- **Exercise aim**: Track down every line below that holds "Blender" and copy it.

- **Data**:
# # # # #

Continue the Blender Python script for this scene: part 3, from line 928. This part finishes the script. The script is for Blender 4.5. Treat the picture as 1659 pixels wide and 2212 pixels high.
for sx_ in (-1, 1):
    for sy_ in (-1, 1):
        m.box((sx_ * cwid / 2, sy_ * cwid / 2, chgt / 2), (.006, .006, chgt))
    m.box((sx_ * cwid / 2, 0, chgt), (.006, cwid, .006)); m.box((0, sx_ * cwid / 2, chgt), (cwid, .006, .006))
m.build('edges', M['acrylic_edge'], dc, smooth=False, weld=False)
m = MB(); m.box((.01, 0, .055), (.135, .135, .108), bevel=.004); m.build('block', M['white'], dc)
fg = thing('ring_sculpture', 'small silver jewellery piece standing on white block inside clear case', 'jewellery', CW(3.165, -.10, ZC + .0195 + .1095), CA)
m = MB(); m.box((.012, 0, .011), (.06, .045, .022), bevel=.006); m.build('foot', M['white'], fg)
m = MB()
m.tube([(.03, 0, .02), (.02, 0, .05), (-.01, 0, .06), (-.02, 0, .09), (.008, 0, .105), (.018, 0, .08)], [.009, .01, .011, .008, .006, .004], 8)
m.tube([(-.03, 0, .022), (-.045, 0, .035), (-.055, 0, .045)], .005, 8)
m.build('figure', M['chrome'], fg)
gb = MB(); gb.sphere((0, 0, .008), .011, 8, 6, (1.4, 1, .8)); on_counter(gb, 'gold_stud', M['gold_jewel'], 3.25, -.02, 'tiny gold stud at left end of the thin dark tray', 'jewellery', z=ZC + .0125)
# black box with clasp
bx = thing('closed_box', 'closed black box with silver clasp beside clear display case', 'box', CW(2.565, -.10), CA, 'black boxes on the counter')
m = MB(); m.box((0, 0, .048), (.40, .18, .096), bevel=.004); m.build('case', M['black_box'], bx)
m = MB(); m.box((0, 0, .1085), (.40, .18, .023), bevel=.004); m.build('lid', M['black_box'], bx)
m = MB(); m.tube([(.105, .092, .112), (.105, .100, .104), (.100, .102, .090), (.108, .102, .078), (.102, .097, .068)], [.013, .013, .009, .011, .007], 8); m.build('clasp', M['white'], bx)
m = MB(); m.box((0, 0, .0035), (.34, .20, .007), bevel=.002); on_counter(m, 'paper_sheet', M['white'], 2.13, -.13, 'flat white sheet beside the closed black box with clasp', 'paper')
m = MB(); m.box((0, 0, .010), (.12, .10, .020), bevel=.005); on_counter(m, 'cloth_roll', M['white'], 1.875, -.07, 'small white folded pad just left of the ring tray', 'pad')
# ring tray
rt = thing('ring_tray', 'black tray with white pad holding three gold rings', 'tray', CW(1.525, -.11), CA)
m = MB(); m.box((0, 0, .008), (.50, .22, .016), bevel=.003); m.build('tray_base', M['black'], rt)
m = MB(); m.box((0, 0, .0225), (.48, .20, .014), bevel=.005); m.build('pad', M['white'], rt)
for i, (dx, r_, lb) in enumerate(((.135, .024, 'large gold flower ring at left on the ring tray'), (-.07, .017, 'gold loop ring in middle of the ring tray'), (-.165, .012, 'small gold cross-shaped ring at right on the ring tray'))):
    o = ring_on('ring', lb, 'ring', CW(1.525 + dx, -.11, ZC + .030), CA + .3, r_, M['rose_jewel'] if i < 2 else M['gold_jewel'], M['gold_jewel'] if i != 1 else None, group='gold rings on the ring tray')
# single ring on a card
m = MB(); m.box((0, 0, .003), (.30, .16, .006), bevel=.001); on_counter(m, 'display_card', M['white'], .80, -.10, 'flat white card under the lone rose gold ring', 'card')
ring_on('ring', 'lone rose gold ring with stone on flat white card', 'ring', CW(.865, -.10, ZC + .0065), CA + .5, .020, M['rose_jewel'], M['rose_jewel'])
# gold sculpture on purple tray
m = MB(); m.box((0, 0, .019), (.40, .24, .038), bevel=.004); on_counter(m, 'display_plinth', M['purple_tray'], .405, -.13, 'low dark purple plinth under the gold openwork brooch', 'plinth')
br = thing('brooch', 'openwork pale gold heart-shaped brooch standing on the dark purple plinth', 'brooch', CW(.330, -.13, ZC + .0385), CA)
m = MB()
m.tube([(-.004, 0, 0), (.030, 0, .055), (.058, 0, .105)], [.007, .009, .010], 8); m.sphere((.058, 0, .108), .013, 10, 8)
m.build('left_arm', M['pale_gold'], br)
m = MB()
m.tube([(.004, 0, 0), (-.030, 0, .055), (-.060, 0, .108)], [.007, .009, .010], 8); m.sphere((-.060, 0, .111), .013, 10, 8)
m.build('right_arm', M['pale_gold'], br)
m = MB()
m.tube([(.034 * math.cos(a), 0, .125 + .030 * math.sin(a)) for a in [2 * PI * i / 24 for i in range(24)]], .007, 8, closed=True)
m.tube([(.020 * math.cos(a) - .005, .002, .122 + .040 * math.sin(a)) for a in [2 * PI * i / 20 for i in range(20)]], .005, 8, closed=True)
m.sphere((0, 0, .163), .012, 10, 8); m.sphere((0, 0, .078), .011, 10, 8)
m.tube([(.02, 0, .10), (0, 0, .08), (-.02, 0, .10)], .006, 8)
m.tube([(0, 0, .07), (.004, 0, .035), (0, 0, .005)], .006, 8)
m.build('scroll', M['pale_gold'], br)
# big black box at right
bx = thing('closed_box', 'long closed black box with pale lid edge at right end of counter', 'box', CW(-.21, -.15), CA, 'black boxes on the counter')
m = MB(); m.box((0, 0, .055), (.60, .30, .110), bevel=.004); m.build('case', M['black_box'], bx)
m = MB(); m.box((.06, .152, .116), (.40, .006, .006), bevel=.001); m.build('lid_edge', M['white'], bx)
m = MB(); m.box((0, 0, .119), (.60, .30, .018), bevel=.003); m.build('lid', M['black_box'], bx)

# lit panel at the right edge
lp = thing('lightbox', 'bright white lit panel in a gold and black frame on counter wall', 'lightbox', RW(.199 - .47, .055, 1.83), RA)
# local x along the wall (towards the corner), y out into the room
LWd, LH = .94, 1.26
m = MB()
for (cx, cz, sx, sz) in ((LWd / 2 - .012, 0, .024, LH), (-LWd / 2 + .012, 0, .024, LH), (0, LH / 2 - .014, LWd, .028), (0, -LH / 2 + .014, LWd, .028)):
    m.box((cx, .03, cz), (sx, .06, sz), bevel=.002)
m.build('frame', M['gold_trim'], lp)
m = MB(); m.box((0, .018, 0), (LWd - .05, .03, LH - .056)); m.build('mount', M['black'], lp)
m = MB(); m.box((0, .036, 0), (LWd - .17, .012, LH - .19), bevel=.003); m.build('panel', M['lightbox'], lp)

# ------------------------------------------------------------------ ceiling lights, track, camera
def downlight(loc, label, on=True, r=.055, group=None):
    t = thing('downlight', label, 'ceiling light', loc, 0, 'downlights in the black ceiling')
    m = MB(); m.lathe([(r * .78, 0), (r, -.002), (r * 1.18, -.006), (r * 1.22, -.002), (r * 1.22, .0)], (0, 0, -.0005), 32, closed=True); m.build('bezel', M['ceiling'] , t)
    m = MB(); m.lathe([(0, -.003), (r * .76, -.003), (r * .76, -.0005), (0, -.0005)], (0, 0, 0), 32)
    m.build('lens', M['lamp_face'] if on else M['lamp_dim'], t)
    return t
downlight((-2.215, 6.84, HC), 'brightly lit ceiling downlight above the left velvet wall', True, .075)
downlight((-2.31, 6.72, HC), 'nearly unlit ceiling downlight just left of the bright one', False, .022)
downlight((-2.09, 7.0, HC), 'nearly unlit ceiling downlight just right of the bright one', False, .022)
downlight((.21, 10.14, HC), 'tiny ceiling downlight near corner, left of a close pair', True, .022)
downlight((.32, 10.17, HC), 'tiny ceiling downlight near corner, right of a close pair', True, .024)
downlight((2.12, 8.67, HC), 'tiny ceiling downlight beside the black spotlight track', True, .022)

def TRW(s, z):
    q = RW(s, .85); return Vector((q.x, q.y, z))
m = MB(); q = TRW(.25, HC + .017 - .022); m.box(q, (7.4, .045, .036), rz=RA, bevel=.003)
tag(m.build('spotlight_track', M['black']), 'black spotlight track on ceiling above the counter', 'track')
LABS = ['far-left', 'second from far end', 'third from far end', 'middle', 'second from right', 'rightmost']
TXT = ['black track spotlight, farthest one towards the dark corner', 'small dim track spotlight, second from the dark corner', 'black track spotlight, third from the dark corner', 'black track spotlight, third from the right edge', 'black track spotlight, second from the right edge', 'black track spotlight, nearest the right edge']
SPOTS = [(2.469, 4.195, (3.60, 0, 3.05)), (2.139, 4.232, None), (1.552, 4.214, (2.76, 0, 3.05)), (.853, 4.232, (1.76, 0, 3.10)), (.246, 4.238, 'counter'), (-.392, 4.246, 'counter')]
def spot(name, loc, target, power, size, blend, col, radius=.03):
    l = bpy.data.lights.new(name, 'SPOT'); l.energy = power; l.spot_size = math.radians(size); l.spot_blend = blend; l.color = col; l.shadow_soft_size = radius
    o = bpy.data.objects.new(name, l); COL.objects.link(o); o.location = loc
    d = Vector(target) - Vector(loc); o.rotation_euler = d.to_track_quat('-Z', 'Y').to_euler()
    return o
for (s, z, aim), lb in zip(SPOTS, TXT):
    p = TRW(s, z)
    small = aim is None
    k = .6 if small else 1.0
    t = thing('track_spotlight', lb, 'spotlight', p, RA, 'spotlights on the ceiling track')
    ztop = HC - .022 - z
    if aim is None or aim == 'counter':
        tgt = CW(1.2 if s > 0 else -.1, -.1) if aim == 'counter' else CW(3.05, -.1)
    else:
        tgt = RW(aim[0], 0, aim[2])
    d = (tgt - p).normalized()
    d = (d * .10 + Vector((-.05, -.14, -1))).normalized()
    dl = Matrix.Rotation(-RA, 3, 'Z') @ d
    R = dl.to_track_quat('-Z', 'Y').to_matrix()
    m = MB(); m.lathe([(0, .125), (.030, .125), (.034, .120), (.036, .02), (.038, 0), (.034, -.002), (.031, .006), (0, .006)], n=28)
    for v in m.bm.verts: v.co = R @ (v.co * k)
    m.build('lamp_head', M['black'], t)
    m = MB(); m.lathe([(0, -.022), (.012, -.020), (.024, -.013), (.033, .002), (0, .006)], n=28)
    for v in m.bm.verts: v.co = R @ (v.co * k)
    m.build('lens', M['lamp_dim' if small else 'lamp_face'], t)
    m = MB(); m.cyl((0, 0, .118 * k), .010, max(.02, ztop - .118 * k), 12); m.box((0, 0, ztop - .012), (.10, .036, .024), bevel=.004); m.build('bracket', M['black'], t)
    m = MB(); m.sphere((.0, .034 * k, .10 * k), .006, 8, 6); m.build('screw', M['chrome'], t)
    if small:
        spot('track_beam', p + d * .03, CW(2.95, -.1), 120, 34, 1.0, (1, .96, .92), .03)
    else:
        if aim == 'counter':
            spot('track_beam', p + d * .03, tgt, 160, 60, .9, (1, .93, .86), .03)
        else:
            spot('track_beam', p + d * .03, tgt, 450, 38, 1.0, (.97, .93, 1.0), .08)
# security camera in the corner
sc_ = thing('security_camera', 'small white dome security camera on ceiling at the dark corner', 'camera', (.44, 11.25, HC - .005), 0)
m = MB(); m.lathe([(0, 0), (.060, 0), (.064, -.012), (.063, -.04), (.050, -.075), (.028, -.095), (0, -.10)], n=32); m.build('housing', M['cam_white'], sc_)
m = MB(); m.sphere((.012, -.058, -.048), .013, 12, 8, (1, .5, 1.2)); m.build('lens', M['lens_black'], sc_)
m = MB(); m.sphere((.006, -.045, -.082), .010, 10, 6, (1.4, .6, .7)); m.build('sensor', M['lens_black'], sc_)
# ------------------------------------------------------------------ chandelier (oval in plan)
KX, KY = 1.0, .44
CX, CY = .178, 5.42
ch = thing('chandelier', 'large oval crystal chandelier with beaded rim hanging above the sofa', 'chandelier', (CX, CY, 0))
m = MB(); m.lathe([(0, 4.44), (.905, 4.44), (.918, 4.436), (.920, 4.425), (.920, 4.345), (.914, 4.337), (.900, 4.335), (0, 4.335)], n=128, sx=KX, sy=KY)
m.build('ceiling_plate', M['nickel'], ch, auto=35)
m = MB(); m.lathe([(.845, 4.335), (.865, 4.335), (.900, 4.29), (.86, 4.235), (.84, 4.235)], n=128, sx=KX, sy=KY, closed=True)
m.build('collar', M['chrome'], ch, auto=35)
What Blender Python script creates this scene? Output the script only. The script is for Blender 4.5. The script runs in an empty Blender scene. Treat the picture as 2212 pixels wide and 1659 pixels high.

# # # # #

- **Response to the task**:
Continue the Blender Python script for this scene: part 3, from line 928. This part finishes the script. The script is for Blender 4.5. Treat the picture as 1659 pixels wide and 2212 pixels high.
What Blender Python script creates this scene? Output the script only. The script is for Blender 4.5. The script runs in an empty Blender scene. Treat the picture as 2212 pixels wide and 1659 pixels high.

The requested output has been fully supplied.